IaC Overview
One consequence of of splitting the dev and ops tribes apart has been that the best practices of one tribe really didn’t carry across to the other. Ops people are used to solving problems with Ops tools, and Developers are used to solving problems by theirs tools also. A simple example is the use of source control, development team that doesn’t keep their code in source control would be seen as out of touch with industry norms. However, many operations teams don’t use source control, even for their scripts. But what if we approached our systems like code? This would mean using an IDE for development, incorporating unit and integration tests into a CI/CD pipeline, and making dynamic decisions based on system state. This is the essence of Infrastructure as Code—a fully programmatic approach to infrastructure that enables us to apply software development practices to system management.

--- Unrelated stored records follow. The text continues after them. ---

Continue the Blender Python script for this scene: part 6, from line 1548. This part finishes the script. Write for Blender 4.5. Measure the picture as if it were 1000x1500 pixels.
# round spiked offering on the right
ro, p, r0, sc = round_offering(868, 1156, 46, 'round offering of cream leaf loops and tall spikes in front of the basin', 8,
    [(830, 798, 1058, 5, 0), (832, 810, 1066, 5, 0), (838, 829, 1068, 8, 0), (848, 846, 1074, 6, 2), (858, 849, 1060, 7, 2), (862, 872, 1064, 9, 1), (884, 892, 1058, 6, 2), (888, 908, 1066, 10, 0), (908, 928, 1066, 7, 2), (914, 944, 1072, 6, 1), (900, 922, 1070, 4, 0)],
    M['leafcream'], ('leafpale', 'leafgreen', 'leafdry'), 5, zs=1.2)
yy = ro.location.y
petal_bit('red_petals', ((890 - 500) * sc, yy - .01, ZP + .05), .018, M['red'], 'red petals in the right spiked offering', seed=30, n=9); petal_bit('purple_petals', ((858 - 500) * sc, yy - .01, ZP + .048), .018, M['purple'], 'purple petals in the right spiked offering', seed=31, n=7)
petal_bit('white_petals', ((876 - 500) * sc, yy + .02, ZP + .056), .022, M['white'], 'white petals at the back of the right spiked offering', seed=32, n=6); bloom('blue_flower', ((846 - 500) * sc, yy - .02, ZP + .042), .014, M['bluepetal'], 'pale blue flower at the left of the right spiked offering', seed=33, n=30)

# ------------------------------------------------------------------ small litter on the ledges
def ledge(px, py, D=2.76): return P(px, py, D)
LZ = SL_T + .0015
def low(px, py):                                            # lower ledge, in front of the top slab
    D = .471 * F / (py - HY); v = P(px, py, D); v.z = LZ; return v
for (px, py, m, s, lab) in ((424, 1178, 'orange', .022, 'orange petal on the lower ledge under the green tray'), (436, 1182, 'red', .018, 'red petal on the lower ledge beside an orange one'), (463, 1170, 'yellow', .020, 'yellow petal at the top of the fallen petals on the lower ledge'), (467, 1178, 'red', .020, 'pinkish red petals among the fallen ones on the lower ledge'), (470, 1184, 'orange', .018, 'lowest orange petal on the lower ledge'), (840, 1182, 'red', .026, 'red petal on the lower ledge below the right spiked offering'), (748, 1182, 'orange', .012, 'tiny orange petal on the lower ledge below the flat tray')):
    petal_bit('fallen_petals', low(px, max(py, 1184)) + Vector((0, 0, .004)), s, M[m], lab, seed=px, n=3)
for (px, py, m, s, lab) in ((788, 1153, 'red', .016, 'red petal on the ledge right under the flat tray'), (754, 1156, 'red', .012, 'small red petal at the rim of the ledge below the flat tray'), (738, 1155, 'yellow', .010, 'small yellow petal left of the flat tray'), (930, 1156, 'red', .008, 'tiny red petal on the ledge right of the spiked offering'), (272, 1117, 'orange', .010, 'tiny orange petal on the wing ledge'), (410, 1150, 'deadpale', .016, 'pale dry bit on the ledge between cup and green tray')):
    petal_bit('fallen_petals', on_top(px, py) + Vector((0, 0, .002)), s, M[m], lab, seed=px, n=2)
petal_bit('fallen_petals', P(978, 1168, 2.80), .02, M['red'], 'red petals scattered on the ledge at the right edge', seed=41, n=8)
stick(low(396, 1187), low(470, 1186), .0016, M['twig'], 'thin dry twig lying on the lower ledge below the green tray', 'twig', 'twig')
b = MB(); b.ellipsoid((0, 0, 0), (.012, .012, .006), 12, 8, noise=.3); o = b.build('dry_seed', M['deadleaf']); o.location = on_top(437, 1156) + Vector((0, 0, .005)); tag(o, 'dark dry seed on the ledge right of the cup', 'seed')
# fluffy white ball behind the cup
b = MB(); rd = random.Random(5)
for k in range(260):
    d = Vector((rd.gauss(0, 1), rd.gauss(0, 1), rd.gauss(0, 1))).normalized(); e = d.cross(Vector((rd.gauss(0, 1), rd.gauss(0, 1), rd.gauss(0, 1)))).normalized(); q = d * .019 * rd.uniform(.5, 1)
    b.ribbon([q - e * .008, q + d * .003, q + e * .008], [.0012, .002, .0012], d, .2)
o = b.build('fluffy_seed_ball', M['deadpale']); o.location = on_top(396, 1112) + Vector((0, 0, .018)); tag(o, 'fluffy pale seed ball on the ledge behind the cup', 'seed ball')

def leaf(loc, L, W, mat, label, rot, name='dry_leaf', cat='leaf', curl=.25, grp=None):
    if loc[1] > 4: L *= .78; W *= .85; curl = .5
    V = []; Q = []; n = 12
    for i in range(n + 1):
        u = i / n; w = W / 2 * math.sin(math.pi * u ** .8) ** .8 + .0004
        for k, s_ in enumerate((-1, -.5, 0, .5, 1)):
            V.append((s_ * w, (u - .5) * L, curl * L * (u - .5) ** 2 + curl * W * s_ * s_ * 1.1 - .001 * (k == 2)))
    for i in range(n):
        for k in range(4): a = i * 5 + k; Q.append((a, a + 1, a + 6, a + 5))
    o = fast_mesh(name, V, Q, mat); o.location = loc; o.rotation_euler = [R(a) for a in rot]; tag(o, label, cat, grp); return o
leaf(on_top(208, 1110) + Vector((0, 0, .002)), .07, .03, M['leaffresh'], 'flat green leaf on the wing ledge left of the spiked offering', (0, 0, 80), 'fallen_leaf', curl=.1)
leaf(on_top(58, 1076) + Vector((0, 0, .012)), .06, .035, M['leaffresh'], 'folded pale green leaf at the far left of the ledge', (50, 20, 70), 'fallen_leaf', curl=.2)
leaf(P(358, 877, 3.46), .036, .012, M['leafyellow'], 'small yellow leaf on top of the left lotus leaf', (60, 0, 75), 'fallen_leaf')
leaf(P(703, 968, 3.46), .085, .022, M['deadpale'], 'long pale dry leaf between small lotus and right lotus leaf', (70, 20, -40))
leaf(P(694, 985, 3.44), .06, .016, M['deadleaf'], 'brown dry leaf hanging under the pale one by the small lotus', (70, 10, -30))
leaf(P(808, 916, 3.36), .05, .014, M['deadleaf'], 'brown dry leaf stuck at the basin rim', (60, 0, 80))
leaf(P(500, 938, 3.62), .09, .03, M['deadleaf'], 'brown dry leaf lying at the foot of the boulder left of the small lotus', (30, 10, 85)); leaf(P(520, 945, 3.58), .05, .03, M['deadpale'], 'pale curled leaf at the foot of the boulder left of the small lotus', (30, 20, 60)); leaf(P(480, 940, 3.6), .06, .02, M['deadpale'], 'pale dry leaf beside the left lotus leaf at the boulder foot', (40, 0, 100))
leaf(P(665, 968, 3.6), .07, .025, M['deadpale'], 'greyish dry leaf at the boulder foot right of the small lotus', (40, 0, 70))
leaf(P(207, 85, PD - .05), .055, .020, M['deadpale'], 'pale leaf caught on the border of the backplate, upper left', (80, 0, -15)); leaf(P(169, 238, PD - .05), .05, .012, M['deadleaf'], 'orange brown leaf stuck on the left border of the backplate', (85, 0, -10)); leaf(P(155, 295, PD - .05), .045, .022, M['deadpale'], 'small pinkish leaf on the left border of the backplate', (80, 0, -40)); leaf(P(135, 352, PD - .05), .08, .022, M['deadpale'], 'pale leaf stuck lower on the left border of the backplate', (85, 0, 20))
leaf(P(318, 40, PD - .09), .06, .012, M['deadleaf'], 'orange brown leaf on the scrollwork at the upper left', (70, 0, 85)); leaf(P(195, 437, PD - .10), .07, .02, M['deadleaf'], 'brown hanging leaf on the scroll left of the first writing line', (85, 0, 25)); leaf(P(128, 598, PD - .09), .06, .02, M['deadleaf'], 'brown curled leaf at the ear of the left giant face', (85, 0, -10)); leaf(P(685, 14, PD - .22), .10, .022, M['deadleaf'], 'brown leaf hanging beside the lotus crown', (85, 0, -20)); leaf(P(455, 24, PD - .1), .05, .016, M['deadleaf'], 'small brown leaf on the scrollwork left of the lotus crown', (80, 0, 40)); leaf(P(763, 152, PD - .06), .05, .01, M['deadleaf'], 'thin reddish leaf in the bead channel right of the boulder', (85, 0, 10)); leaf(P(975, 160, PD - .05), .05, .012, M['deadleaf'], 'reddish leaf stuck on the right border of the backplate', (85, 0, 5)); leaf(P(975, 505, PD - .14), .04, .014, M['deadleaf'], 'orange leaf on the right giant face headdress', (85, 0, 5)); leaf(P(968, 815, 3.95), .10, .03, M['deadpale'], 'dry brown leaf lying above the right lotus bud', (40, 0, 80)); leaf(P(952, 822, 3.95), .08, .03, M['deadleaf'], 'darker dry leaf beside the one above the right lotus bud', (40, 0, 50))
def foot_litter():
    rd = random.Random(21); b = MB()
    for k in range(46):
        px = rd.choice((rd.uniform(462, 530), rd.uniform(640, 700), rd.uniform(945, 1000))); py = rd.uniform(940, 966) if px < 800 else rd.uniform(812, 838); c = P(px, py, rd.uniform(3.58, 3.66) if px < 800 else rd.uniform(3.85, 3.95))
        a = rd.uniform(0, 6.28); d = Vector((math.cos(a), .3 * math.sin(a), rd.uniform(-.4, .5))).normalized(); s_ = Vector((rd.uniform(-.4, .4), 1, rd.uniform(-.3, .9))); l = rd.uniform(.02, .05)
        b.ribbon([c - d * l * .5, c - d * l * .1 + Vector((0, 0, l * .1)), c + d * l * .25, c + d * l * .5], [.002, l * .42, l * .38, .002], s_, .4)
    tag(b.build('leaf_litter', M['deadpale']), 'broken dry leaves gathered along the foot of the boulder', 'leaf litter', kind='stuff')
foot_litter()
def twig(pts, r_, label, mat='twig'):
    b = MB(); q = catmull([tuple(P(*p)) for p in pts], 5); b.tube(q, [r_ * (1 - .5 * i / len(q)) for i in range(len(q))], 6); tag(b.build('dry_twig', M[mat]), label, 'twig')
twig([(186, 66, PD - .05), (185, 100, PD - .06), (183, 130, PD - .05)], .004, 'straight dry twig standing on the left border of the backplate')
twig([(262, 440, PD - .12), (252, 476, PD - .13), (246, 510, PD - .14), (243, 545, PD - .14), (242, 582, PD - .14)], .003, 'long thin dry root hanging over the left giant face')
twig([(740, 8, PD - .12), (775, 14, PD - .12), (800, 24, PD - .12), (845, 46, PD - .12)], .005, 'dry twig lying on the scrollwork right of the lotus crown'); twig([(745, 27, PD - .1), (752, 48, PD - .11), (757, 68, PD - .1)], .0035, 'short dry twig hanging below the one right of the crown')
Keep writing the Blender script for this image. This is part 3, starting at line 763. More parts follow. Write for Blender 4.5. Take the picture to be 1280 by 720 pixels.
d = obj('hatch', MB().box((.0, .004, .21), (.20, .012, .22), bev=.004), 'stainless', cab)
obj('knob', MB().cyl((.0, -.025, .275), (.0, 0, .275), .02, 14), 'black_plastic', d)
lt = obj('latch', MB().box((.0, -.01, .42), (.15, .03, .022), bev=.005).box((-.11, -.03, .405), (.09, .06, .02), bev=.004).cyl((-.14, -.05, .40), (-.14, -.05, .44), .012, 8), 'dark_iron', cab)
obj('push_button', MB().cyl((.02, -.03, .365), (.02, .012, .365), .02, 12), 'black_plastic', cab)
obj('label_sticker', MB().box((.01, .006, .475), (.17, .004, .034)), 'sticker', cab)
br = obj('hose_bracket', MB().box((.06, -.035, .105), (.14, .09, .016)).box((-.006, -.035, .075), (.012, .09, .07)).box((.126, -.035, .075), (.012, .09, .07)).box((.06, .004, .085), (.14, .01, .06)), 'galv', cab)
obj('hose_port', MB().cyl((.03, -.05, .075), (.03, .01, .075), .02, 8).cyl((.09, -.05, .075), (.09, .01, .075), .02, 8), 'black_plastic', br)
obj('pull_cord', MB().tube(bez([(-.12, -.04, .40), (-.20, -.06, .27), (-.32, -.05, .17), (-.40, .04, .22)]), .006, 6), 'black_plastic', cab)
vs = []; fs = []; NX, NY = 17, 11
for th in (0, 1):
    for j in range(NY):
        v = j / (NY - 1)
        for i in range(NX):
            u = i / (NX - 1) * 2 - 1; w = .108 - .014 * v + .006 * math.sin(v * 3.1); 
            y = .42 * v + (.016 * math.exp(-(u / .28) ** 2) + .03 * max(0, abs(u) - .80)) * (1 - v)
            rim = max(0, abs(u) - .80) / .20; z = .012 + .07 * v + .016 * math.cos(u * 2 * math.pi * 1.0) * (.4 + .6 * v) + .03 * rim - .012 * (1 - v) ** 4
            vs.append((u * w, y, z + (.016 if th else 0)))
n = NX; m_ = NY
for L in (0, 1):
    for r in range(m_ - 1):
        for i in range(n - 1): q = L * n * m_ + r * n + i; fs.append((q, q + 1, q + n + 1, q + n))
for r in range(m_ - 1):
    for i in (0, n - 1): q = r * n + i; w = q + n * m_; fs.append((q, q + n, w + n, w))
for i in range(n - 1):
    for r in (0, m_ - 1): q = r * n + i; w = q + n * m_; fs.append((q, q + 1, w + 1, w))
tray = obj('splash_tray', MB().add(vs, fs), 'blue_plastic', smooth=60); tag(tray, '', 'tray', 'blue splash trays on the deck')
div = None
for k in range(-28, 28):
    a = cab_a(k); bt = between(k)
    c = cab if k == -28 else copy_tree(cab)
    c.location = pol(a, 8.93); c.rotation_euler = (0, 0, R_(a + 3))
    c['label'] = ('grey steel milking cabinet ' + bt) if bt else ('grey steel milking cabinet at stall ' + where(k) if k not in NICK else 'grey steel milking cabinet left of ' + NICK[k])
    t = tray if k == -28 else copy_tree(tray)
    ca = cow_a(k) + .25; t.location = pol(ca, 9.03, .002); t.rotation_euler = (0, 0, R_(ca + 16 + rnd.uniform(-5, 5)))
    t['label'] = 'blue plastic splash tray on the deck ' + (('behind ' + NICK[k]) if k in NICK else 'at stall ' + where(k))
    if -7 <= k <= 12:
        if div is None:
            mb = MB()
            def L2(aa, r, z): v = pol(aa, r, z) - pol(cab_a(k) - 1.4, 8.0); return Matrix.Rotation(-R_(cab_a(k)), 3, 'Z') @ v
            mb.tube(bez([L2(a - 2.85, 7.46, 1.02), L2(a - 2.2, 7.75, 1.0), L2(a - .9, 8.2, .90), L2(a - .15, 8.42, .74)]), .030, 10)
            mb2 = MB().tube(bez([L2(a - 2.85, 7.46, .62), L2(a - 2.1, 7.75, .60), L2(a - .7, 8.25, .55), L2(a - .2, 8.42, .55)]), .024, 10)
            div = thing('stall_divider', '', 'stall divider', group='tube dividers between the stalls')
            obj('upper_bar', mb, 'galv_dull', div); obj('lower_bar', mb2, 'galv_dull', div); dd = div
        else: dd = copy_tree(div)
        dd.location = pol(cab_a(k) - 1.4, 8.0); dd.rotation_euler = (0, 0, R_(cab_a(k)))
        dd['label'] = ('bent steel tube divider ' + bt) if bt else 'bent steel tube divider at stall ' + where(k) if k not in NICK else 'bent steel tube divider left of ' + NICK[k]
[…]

Before the adoption of Infrastructure as Code (IaC), the traditional infrastructure management was typically a manual process. IT teams would manually set up physical hardware like servers, storage, and networking equipment. System administrators would install operating systems and necessary software manually on each machine Without forgetting that Configuration Files were edited by hand. Yes, I know that In the system administration world automation isn’t new, but IaC talks about a profoundly different level of automation. let’s give an example of Infrastructure as Code. Let’s take a look at Terraform and Ansible. With Terraform, you can completely describe your infrastructure using HashiCorp Configuration Language (HCL) to create reproducible infrastructure setups across multiple environments. Ansible, on the other hand, allows you to manage your configuration and automate application deployment using YAML-based playbooks. By storing these configurations in source control, everyone can access an accurate reflection of your systems. This approach ensures that your development, staging, and production environments are identical because they are created and managed using the same specifications. With these tools, you can put your infrastructure code in source control, run it through a CI pipeline to test it, and then deploy it confidently.
"By automating infrastructure management, IaC frees up time and resources, allowing teams to focus on innovation rather than repetitive manual tasks.”
Distributed systems, web-scale architectures, microservices, virtualization, cloud computing, and now containers are all becoming increasingly complex. Keeping up with this complexity manually is nearly impossible. Having a developer log in and change code directly in production is something considered to be crazy, we simply don’t do that anymore because it’s considered an anti-pattern. So, why would we do the same with our systems? Avoid setting anything up manually, even UI’s are your enemy. The biggest challenge with Infrastructure as Code is changing mindsets. Tools alone aren’t enough, as a relatively new field, people can’t just fall back on old habits.